Yes, Ros - thanks. If we think about that a bit more. The speech begins with 'reason' and ends on the word 'mad'. What's going on there, do you think? Does the language Shakespeare uses help us?

May 5, 2015 at 2:04 PM Flag Quote & Reply

Neil Bowen
Administrator
Posts: 838

mrpeel at May 5, 2015 at 2:02 PM

does the page update automatically?  We are new to the forums?

Should do, but if nothing's happening click on the 'recent forum post'. Good luck. 

May 5, 2015 at 2:04 PM Flag Quote & Reply

mrpeel
Member
Posts: 25

time to move away from the mac then.  Back in a bit.

May 5, 2015 at 2:04 PM Flag Quote & Reply

[email protected]
Member
Posts: 155

Yes, keep pressing the refresh button...


May 5, 2015 at 2:05 PM Flag Quote & Reply

[email protected]
Member
Posts: 155

I'll just keep chatting then. Ros's point about the stage direction is a good one with the reminder that we need to work with a wide idea of 'imagery' - not just what's in the language but also the image conjured on stage. In my edition, the thunder comes - 'Storm and tempest' - after Lear's 'no, I'll not weep'. Any ideas?

May 5, 2015 at 2:08 PM Flag Quote & Reply

mrpeel
Member
Posts: 25

certainly there is a gap in the meter there which allolws for something to happen.  The thunder suggests an ominous comment on Lear's certainty.

May 5, 2015 at 2:12 PM Flag Quote & Reply

[email protected]
Member
Posts: 155

I liked mrpeel's choice of the imagery of weeping in l.466, reinforced by the alliteration.
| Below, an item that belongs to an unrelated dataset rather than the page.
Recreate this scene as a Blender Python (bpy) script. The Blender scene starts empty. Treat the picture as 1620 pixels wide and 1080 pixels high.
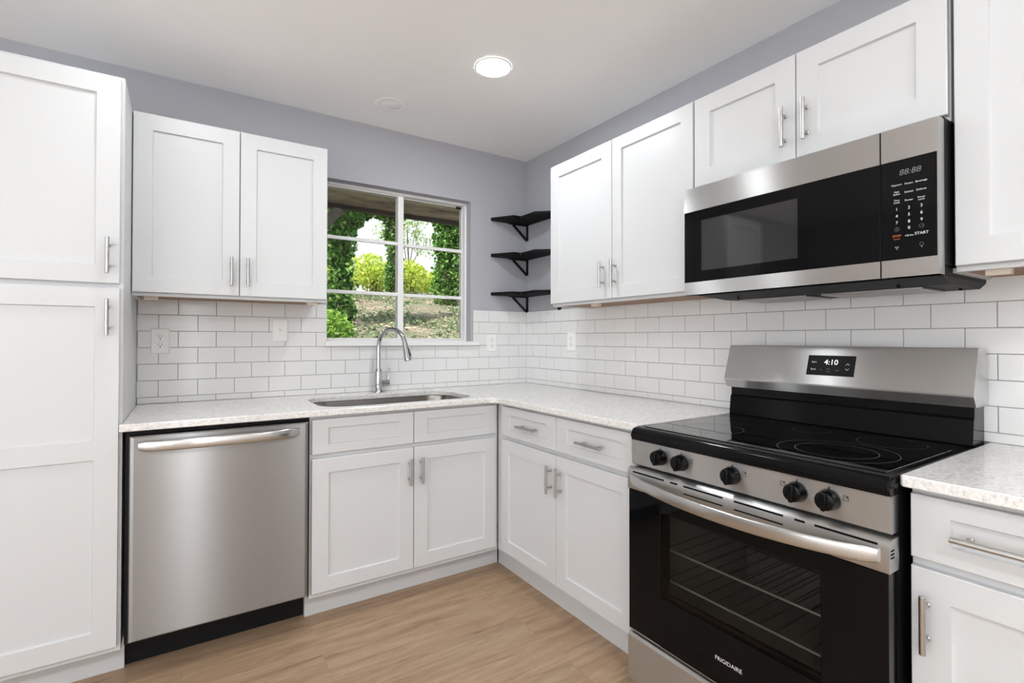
import bpy, bmesh, math, random
import numpy as np
from mathutils import Vector, Matrix

random.seed(7)
rng = np.random.default_rng(7)
SC = bpy.context.scene
COL = SC.collection
PI = math.pi

# ------------------------------------------------------------------ camera
cd = bpy.data.cameras.new('camera')
cam = bpy.data.objects.new('camera', cd)
COL.objects.link(cam)
cd.sensor_fit = 'HORIZONTAL'
cd.sensor_width = 36.0
cd.lens = 791.8164 * 36.0 / 1620.0
cd.shift_y = -11.514 / 1620.0
cd.clip_start = 0.02
cd.clip_end = 200
_f = Vector((0.54689348, 0.8371466, 0.00964851))
_r = Vector((0.83717764, -0.54692939, 0.00135531))
_u = Vector((-0.00641165, -0.00733631, 0.99995253))
cam.matrix_world = Matrix(((_r.x, _u.x, -_f.x, -1.97978), (_r.y, _u.y, -_f.y, -2.84607),
                           (_r.z, _u.z, -_f.z, 1.21436), (0, 0, 0, 1)))
SC.camera = cam

# ------------------------------------------------------------------ world, sun, exposure
vs = SC.view_settings
vs.view_transform = 'Standard'
vs.look = 'None'
vs.gamma = 1.0
vs.use_curve_mapping = False
vs.exposure = 0.06
SC.cycles.use_denoising = True
SC.cycles.max_bounces = 14
SC.cycles.diffuse_bounces = 8
SC.cycles.glossy_bounces = 6
SC.cycles.transmission_bounces = 8
SC.cycles.transparent_max_bounces = 16
SC.cycles.sample_clamp_indirect = 6.0
SC.cycles.caustics_reflective = False
SC.cycles.caustics_refractive = False

world = bpy.data.worlds.new('sky')
SC.world = world
world.use_nodes = True
_bg = world.node_tree.nodes['Background']
_bg.inputs[0].default_value = (0.90, 0.95, 1.0, 1)
_bg.inputs[1].default_value = 1.35

SUN_STRENGTH = 8.5
sd = bpy.data.lights.new('sun', 'SUN')
sd.energy = SUN_STRENGTH
sd.angle = math.radians(1.2)
sd.color = (1.0, 0.95, 0.84)
sun = bpy.data.objects.new('sun', sd)
COL.objects.link(sun)
sun.rotation_euler = Vector((0.55, 0.22, -0.80)).to_track_quat('-Z', 'Y').to_euler()

def area(name, loc, direction, sx, sy, power, color=(1, 1, 1)):
    l = bpy.data.lights.new(name, 'AREA')
    l.shape = 'RECTANGLE'
    l.size, l.size_y = sx, sy
    l.energy = power
    l.color = color
    o = bpy.data.objects.new(name, l)
    COL.objects.link(o)
    o.location = loc
    o.rotation_euler = Vector(direction).to_track_quat('-Z', 'Y').to_euler()
    return o

# unseen lamps added as soft fill (behind and left of the camera)
P = dict(rear_up=32, side_up=44, side_level=28, rear_level=0, slit=7, can_a=152, can_b=86, can_mid_fill=26, can_rear_fill=320)
FILL_TINT = (0.90, 0.955, 1.0)
def fill_lamp(name, *a):
    if a[-1] > 0:
        area(name, *a, FILL_TINT)
fill_lamp('fill_lamp_rear_up', (-3.85, -5.08, 1.25), (0, 1, 1.7), 1.2, 1.5, P['rear_up'])  # added lamp, tilted up to brighten the ceiling
fill_lamp('fill_lamp_side_up', (-4.58, -3.1, 1.25), (1, 0, 1.7), 3.2, 1.5, P['side_up'])
fill_lamp('fill_lamp_side_level', (-4.58, -3.1, 1.05), (1, 0, 0), 3.2, 2.0, P['side_level'])
fill_lamp('fill_lamp_rear_level', (-1.6, -5.08, 1.05), (0, 1, 0), 3.0, 2.0, P['rear_level'])
fill_lamp('streak_strip_lamp', (-1.90, -5.08, 1.05), (0, 1, 0), 0.13, 2.0, P['slit'])  # added strip lamp that makes the upright streak on the dishwasher

# ------------------------------------------------------------------ materials
def S(r, g, b):
    f = lambda c: ((c / 255 + 0.055) / 1.055) ** 2.4 if c > 10 else c / 255 / 12.92
    return (f(r), f(g), f(b), 1)

def new_mat(name):
    m = bpy.data.materials.new(name)
    m.use_nodes = True
    nt = m.node_tree
    return m, nt, nt.nodes['Principled BSDF']

def mat(name, col, rough=0.5, metal=0.0, spec=0.5, bump=0.0, bscale=200, var=0.0, coat=0.0, trans=0.0):
    m, nt, b = new_mat(name)
    b.inputs['Roughness'].default_value = rough
    b.inputs['Metallic'].default_value = metal
    b.inputs['Specular IOR Level'].default_value = spec
    b.inputs['Coat Weight'].default_value = coat
    b.inputs['Base Color'].default_value = col if len(col) == 4 else (*col, 1)
    if bump or var:
        n = nt.nodes.new('ShaderNodeTexNoise')
        n.inputs['Scale'].default_value = bscale
        n.inputs['Detail'].default_value = 4
        g = nt.nodes.new('ShaderNodeNewGeometry')
        nt.links.new(g.outputs['Position'], n.inputs['Vector'])
        if bump:
            bp = nt.nodes.new('ShaderNodeBump')
            bp.inputs['Strength'].default_value = bump
            bp.inputs['Distance'].default_value = 0.002
            nt.links.new(n.outputs['Fac'], bp.inputs['Height'])
            nt.links.new(bp.outputs['Normal'], b.inputs['Normal'])
        if var:
            mx = nt.nodes.new('ShaderNodeMix')
            mx.data_type = 'RGBA'
            c = b.inputs['Base Color'].default_value
            mx.inputs[6].default_value = (c[0] * (1 - var), c[1] * (1 - var), c[2] * (1 - var), 1)
            mx.inputs[7].default_value = (min(1, c[0] * (1 + var)), min(1, c[1] * (1 + var)), min(1, c[2] * (1 + var)), 1)
            nt.links.new(n.outputs['Fac'], mx.inputs[0])
            nt.links.new(mx.outputs[2], b.inputs['Base Color'])
    return m

def ramp(nt, stops):
    r = nt.nodes.new('ShaderNodeValToRGB')
    e = r.color_ramp.elements
    e[0].position, e[0].color = stops[0]
    e[1].position, e[1].color = stops[-1]
    for p, c in stops[1:-1]:
        k = e.new(p)
        k.color = c
    return r

def pos_map(nt, scale):
    g = nt.nodes.new('ShaderNodeNewGeometry')
    mp = nt.nodes.new('ShaderNodeMapping')
    mp.inputs['Scale'].default_value = scale
    nt.links.new(g.outputs['Position'], mp.inputs['Vector'])
    return mp

M = {}
M['cabinet'] = mat('white_cabinet_paint', (0.607, 0.616, 0.624), 0.38, bump=0.02, bscale=60)
M['wall'] = mat('grey_wall_paint', (0.405, 0.408, 0.438), 0.75, bump=0.12, bscale=180)
M['ceiling'] = mat('ceiling_paint', (0.935, 0.935, 0.93), 0.9, bump=0.15, bscale=120)
M['shellwall'] = mat('light_grey_wall_paint', (0.86, 0.865, 0.87), 0.8, bump=0.1, bscale=150)
M['tile'] = mat('white_glazed_tile', (0.745, 0.743, 0.738), 0.13, bump=0.015, bscale=14)
M['grout'] = mat('grey_grout', (0.33, 0.325, 0.32), 0.9, bump=0.2, bscale=300)
M['plastic'] = mat('white_plastic', (0.82, 0.82, 0.81), 0.35, bump=0.01)
M['winpaint'] = mat('white_window_paint', (0.80, 0.80, 0.79), 0.5, bump=0.12, bscale=70)
M['dark'] = mat('dark_slot', (0.008, 0.008, 0.008), 0.8, spec=0.05, bump=0.02)
M['blackgloss'] = mat('black_enamel', (0.004, 0.004, 0.0045), 0.10, spec=0.16, bump=0.006, bscale=25)
M['blackglass'] = mat('black_ceramic_glass', (0.003, 0.003, 0.0035), 0.04, spec=0.16, bump=0.002, bscale=10)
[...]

As he says, this anticipates Cordelia's restorative weeping in 4.7 as Lear wakes from his madness. Earlier than that, in the middle of the storm (the heaves 'weeping'?) Lear declares he 'will weep no more' (3.4) but by 4.7 his tears 'scald like molten lead.' So in 2.3 his misogyny is in full flow - to weep is to be less than manly, and will 'stain' him / corrupt him with feminine weakness. Is it also evidence of 'the mother' rising in him - his feeling that as he slips into madness emotion (traditionally associated with women in this period) is taking over.